AB Konseyi Başkanı Antonio Costa ABD'nin ulusal güvenlik stratejisine tepki gösterdi

Avrupa Birliği (AB) Konseyi Başkanı Antonio Costa, ABD'nin ulusal güvenlik stratejisine, bu belgede yer alan bazı ifadeleri "Avrupa'ya müdahale tehdidi" olarak niteleyerek tepki gösterdi ve karşılıklı olarak "egemenliğe saygı" vurgusu yaptı.

AB Konseyi Başkanı Antonio Costa ABD'nin ulusal güvenlik stratejisine tepki gösterdi

France Info'nun haberine göre, AB Konseyi Başkanı Costa Jacques Delors Enstitüsü'nde yaptığı konuşmada, ABD Başkanı Donald Trump yönetiminin iç ve dış siyasette gündeme oturan ve Avrupalılara yönelik ifadeler barındıran güvenlik stratejisine ilişkin değerlendirmede bulundu.

Costa, bu güvenlik stratejisi için, "Kabul edemeyeceğimiz tek şey Avrupa'nın siyasi yaşamına bu müdahale tehdididir." dedi.

ABD'nin Avrupa'da "hangi partilerin iyi, hangilerinin kötü olduğuna karar verme konusunda Avrupalı vatandaşların yerini alamayacağını" vurgulayan Costa, ABD'nin "müttefik gibi davranması gerektiğini" belirtti.

Costa, "Bu strateji Avrupa'yı bir müttefik gibi göstermeye devam ediyor. Bu iyi, ancak müttefiksek müttefik gibi davranmalıyız." ifadelerini kullandı.

ABD'nin Avrupa’nın "önemli bir müttefiki ve önemli bir ekonomik ortağı olmaya devam ettiğini" kaydeden Costa, bu ilişkiler bağlamında karşılıklı olarak egemenliklere saygı gösterilmesi gerektiğini vurguladı.

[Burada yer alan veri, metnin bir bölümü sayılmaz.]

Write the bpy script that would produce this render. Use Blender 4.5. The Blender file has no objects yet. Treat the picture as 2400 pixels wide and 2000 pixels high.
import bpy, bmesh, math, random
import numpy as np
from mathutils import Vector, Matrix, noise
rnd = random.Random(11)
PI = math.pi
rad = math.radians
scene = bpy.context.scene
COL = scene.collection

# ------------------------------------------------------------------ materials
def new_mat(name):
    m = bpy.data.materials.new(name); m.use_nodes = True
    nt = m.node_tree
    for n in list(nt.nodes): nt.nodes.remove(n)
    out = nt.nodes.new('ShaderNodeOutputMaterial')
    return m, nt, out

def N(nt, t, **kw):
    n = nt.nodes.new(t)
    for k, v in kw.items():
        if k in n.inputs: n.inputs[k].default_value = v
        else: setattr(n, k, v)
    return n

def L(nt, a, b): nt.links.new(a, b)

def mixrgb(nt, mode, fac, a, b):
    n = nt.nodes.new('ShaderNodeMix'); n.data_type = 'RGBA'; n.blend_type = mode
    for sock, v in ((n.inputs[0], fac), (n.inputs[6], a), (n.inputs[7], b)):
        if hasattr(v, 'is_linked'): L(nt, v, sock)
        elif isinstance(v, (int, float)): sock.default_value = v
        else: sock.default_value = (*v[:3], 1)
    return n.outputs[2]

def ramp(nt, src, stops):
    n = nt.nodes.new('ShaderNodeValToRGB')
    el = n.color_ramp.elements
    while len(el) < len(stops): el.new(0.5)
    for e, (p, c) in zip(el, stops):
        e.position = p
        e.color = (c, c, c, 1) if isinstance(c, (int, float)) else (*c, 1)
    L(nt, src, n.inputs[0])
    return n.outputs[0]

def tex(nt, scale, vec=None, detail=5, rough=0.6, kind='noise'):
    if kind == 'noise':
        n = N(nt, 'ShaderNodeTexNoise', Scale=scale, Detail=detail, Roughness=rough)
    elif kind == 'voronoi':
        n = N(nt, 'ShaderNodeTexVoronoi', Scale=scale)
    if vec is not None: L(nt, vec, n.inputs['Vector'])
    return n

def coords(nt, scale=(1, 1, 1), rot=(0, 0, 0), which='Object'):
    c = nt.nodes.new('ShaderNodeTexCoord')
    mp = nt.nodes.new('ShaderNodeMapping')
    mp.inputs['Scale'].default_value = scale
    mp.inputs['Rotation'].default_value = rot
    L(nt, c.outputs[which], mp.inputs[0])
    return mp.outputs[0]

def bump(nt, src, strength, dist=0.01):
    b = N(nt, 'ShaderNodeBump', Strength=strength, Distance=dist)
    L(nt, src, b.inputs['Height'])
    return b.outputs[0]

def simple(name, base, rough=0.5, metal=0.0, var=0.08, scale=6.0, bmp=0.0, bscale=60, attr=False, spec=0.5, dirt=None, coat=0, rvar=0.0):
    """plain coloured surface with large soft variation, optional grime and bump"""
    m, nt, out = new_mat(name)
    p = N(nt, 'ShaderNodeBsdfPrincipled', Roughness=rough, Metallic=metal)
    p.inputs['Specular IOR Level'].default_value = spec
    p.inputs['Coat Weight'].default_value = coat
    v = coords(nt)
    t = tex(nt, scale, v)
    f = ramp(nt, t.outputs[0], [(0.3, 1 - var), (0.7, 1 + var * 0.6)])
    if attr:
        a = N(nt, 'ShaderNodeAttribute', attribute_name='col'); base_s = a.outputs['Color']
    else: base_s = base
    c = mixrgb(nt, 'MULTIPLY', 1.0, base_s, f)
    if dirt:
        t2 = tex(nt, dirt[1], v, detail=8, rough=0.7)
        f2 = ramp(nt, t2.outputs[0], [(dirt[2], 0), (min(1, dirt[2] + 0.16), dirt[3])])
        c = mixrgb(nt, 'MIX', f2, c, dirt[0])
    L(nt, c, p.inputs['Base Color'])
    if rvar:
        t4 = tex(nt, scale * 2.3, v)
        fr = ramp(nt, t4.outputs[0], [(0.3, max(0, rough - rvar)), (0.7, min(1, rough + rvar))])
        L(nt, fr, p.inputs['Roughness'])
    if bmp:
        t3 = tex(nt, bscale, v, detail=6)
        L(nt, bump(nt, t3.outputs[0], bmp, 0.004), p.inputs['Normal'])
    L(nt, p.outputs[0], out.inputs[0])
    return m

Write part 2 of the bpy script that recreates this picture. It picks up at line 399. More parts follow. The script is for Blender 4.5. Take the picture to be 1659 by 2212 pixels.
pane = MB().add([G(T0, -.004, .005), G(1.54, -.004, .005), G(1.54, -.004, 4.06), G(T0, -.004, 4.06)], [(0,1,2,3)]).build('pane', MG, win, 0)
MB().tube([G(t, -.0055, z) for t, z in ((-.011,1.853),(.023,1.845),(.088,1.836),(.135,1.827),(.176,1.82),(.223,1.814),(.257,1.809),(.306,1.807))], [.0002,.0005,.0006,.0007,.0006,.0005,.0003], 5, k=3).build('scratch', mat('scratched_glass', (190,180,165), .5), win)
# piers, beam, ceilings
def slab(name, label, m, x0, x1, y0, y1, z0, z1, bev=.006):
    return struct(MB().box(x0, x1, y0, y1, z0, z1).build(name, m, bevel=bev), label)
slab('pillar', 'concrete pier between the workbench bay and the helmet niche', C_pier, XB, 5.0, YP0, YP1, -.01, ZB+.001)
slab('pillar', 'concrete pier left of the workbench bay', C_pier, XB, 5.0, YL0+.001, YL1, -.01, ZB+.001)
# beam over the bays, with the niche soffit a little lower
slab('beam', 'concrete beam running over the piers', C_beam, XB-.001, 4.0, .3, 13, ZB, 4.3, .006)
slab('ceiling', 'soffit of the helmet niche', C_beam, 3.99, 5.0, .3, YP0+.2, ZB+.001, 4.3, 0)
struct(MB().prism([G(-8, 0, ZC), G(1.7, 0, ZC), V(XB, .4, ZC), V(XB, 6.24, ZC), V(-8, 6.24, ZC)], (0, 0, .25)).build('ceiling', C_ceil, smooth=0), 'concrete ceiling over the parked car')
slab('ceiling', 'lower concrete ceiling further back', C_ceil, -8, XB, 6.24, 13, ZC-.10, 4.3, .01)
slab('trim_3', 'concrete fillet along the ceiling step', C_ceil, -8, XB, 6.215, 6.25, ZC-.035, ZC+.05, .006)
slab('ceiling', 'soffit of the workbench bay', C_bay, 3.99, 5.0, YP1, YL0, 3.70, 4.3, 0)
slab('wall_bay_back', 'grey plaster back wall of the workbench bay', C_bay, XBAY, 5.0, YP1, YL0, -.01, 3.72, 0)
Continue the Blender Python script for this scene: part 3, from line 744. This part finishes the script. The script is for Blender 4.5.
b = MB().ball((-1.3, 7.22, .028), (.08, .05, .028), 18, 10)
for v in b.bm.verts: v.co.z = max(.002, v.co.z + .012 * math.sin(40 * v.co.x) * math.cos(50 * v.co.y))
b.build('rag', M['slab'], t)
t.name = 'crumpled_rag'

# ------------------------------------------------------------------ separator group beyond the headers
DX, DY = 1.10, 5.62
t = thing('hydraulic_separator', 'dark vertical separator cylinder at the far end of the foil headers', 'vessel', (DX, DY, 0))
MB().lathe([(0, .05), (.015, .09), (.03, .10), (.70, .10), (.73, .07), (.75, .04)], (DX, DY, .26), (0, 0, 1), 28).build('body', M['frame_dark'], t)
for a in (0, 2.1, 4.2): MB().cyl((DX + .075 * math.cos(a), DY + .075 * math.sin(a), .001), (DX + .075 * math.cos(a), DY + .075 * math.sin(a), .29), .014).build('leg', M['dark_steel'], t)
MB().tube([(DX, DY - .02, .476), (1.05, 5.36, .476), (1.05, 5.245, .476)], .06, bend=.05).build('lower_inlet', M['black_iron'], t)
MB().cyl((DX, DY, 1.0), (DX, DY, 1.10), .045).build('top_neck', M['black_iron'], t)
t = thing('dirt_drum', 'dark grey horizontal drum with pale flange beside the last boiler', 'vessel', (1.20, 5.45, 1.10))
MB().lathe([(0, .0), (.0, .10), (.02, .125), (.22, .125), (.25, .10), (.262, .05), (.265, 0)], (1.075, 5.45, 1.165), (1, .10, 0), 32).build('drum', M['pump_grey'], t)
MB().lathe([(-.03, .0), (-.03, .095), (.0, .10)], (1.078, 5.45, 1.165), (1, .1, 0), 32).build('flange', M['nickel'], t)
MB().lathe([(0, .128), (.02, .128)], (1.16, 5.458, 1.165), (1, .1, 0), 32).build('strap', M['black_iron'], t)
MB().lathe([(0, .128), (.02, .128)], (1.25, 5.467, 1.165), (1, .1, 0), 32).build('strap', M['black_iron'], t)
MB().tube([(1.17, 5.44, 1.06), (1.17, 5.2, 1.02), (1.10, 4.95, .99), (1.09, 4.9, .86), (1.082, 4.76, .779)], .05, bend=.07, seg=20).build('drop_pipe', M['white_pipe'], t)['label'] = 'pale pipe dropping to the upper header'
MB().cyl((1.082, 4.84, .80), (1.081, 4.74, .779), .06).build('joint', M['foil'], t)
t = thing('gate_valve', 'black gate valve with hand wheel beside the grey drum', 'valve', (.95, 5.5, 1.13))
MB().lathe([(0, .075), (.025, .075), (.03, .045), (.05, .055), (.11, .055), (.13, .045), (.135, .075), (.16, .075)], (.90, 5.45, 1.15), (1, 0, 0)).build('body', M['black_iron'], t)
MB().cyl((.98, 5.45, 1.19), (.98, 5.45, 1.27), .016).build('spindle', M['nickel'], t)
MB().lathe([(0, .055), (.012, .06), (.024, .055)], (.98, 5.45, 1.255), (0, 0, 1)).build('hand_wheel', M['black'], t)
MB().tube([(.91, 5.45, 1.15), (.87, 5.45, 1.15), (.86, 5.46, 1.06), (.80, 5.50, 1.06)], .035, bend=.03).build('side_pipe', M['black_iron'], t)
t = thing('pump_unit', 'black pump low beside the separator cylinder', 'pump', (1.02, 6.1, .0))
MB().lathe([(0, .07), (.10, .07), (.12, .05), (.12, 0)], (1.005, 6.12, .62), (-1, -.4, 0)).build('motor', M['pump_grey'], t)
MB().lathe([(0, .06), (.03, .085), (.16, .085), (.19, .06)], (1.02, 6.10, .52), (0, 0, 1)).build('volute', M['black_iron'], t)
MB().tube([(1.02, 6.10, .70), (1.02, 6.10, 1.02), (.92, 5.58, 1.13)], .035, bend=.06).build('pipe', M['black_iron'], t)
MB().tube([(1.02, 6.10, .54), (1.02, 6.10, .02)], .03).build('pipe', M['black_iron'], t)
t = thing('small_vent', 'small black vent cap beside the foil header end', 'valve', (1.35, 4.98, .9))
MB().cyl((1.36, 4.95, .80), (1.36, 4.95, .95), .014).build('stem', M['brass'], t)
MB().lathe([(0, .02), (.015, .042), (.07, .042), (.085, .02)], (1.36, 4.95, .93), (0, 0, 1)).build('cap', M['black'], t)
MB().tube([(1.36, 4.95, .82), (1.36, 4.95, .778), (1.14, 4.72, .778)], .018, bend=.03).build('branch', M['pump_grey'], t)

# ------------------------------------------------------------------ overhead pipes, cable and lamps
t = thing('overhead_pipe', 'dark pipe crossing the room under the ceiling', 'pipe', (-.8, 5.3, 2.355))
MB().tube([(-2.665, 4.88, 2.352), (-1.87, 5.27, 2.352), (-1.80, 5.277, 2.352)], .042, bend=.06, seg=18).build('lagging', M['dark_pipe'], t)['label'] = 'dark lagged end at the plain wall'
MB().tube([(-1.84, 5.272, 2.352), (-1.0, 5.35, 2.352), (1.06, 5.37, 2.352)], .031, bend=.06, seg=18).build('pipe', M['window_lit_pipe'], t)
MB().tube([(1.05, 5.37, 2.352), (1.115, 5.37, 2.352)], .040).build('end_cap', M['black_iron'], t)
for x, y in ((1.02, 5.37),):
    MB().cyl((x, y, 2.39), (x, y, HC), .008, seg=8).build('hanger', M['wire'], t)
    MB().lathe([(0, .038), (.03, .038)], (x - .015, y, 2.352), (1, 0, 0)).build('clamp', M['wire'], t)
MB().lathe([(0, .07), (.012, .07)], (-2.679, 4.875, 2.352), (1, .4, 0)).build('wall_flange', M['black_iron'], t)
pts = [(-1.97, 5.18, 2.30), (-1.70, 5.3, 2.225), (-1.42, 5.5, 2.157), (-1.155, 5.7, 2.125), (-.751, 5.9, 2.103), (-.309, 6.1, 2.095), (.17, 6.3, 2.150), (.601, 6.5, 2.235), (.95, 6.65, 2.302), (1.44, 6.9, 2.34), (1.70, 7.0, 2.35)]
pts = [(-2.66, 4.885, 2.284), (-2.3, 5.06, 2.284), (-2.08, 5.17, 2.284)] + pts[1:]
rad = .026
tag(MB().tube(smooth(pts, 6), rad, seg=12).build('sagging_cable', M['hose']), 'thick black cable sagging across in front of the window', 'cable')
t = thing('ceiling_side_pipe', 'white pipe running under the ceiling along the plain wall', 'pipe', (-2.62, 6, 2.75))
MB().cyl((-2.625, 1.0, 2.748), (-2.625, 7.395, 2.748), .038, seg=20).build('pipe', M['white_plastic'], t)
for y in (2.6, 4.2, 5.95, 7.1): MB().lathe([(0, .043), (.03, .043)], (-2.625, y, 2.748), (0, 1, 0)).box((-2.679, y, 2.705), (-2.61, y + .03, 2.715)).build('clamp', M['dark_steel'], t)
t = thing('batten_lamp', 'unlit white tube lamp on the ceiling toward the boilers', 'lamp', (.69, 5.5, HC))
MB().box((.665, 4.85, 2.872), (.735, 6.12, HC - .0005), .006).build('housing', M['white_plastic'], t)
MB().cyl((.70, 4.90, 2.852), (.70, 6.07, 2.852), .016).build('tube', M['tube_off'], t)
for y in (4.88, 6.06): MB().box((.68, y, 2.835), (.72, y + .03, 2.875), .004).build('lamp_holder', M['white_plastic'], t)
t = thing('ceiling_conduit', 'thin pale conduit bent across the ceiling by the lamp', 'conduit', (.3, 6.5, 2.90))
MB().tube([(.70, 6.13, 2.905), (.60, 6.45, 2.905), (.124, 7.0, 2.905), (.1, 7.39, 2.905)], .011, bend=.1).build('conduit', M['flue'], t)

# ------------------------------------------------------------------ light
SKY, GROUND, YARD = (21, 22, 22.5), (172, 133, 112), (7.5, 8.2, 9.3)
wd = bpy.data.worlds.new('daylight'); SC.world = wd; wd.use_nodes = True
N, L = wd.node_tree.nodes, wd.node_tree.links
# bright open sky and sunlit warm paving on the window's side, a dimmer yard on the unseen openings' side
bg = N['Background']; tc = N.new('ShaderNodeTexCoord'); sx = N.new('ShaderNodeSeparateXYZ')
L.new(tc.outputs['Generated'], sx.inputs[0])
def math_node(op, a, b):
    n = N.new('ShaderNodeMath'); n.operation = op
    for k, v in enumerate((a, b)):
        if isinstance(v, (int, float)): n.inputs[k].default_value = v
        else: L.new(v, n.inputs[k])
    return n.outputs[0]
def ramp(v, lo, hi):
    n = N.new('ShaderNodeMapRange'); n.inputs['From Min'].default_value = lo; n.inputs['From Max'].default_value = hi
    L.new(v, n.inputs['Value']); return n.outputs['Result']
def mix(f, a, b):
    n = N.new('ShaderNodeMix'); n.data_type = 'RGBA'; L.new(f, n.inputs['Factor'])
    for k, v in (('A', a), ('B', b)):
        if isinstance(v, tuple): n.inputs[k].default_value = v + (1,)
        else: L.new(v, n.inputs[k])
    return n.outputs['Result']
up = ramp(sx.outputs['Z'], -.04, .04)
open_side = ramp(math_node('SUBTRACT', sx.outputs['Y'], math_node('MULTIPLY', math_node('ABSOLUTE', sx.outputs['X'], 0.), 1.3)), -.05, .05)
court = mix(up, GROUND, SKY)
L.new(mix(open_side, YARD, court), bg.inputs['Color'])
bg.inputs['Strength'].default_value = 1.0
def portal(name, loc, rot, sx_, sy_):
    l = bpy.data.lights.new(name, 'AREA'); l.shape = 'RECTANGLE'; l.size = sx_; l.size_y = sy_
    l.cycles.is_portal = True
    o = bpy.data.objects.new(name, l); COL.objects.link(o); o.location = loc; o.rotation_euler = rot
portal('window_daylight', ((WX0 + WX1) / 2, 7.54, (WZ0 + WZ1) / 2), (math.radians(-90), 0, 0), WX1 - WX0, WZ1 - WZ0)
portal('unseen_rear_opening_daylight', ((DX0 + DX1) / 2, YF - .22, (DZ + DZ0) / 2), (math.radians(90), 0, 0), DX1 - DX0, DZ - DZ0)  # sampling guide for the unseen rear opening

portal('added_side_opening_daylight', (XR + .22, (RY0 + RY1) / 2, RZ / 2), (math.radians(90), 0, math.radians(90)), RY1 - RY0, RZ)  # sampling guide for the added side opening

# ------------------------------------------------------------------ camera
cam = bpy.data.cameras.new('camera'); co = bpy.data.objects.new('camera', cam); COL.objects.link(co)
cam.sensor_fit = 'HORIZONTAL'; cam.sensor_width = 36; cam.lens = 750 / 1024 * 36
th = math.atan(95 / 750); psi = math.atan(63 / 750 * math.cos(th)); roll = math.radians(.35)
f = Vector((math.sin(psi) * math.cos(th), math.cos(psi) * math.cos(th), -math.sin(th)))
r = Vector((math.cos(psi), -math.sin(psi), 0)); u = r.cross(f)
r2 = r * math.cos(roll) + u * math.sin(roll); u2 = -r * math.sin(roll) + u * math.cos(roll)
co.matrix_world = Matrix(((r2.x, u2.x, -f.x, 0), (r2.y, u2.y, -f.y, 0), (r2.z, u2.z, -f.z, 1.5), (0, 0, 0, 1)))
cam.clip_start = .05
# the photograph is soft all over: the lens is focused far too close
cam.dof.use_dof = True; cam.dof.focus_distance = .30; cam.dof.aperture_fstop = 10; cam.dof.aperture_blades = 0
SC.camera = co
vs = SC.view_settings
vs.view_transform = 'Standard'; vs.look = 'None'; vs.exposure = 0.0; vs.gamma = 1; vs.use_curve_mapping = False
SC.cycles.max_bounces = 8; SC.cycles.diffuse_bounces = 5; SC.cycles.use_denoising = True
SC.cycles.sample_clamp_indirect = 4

ABD'nin ulusal güvenlik stratejisindeki bazı ifadeler Avrupalılar tarafından tepkiyle karşılanmıştı

ABD'nin 5 Aralık’ta yayımlanan ulusal güvenlik stratejisinde, Avrupa'da halihazırda izlenen mevcut politika eğilimlerinin sürmesi halinde, kıtanın "20 yıl veya daha kısa bir sürede tanınmaz hale geleceği" ve ekonomik gerilemenin "medeniyet silinmesi gibi gerçek ve daha çarpıcı bir olasılığın" gölgesinde olduğu öne sürülmüştü.

"Bazı Avrupa ülkelerinin güvenilir müttefikler olarak kalmaya yetecek kadar güçlü ekonomilere ve ordulara sahip olup olmayacağı henüz belli değil." denilen belgede, Avrupa Birliği (AB) ve bazı ulus ötesi kuruluşların "siyasi özgürlük ve egemenliği baltalayan" faaliyetlerde bulunduğu, göç politikalarının "çatışma oluşturduğu" iddia edilmişti.

Avrupa bölgesinin sorunları arasında ifade özgürlüğünün sansürlenmesi ve siyasi muhalefetin bastırılması, doğum oranlarının düşmesi ve ulusal kimlik ve öz güven kaybı olduğu belirtilerek, "vatansever Avrupa partilerinin" bölgede artan etkisi övülmüştü.

Belgede, NATO ittifakının geleceğine yönelik "en geç birkaç on yıl içinde bazı NATO üyelerinin çoğunluğunun Avrupalı olmaması oldukça olası" değerlendirmesi yapılarak NATO'nun sürekli genişleyen bir ittifak olduğu algısına son verilmesi gerektiği belirtilmişti.

Avrupa ülkelerinin "siyasi krize sıkıştıklarında kendilerini yeniden yapılandıramadıkları" savunulan belgede, "Avrupa, ABD için stratejik ve kültürel açıdan hayati önem taşıyor." denilmişti. "Avrupa'yı göz ardı edemeyiz. Amerikan diplomasisi, Avrupa uluslarının bireysel karakterlerinin ve tarihlerinin pişmanlık duymadan kutlanmasını savunmaya devam etmeli." ifadesi kullanılmıştı.

Belgede Avrupa’ya ilişkin bu ifadeler başta birlik olmak üzere bazı kıta ülkeleri siyasetçileri tarafından tepkiyle karşılanmıştı.